Nas páginas seguintes, a repressão que sofreu Caio Prado pelas forças policiais da ditadura instalada em 1964, sendo aprisionado mais de uma vez, e seu exílio no Chile aparecem; até que no último capítulo Pericás se debruça no período dos anos 1980, a última década vivida pelo intelectual marxista: relata os problemas de saúde e a paulatina retirada do meio acadêmico.

Na Conclusão, faz um balanço da trajetória política e intelectual de Caíto, buscando frisar como o Caio comunista e o Caio historiador são simbióticos, pois os estudos teóricos de um lado o impeliram a reivindicar certas mudanças na estrutura socioeconômica e política do país, à revelia tanto dos setores da burguesia nacional quanto do próprio PCB. Procura também reafirmar a atualidade do pensamento caiopradiano para se entender o Brasil do século XXI e o de outrora.

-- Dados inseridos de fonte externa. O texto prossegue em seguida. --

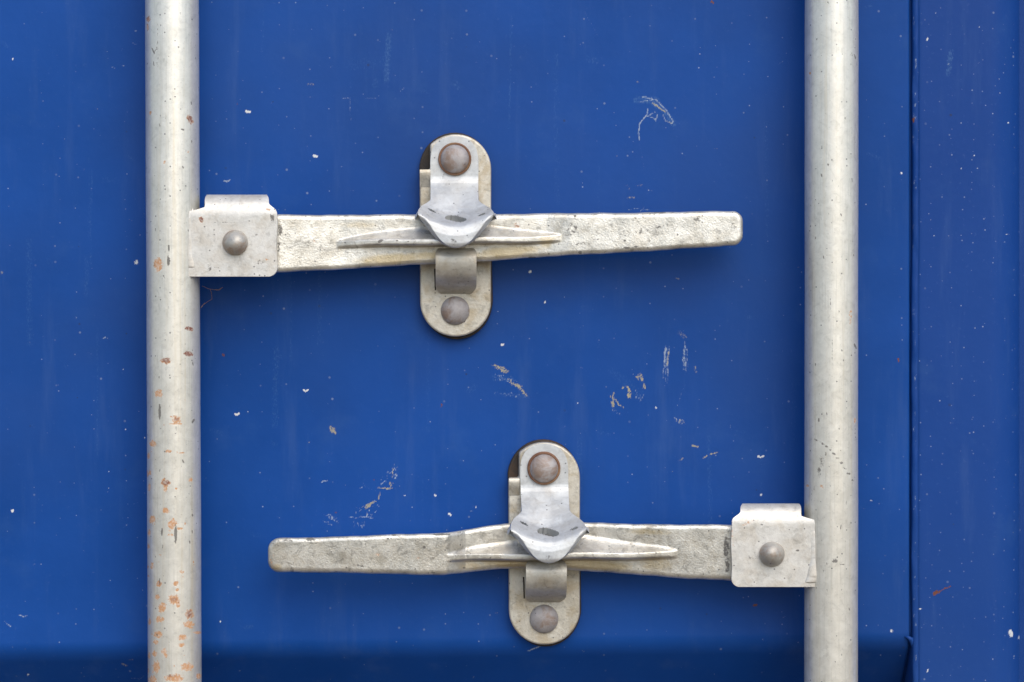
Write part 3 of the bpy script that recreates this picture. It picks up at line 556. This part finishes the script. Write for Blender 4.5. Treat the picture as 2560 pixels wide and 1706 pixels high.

Ao analisar a biografia construída por Luiz Bernardo Pericás sob o aspecto da produção deste gênero na historiografia, pode-se dizer que é um exercício que tem seus méritos, especialmente ao pensar a o indivíduo como alguém em constante formação, alguém que age em seu meio (no caso de Caio através de seus posicionamentos como político e intelectual), e por ele é influenciado (como nas viagens aos países socialistas). Ou seja, considerando as diversas nuances de sua trajetória e não deixando de lado aspectos conjunturais, aquele campo de possibilidades e constrangimentos.

Notas

1 MONTEIRO RUFFATO, Katani Maria; ZALLA, Jocelito. Apresentação. Métis: História e Cultura, Caxias do Sul-RS, v. 15, n. 30, p. 9-11, jul./dez. 2016.
2 PERICÁS, Luiz Bernardo. Caio Prado Júnior: uma biografia política. 1. ed. São Paulo: Boitempo, 2016, p.27.
3 O artigo encontra-se na coletânea organizada por Janaína Amado e Marieta de Moraes Ferreira: BOURDIEU, Pierre. A ilusão biográfica. In: AMADO, Janaína; FERREIRA, Marieta de Moraes (org.). Usos & Abusos da História Oral. Rio de Janeiro, FGV, 1996.
4 SCHMIDT, Benito Bisso. Grafia da vida: reflexões sobre a narrativa biográfica. História Unisinos, São Leopoldo-RS, v. 8, n.10, p. 137, 2004.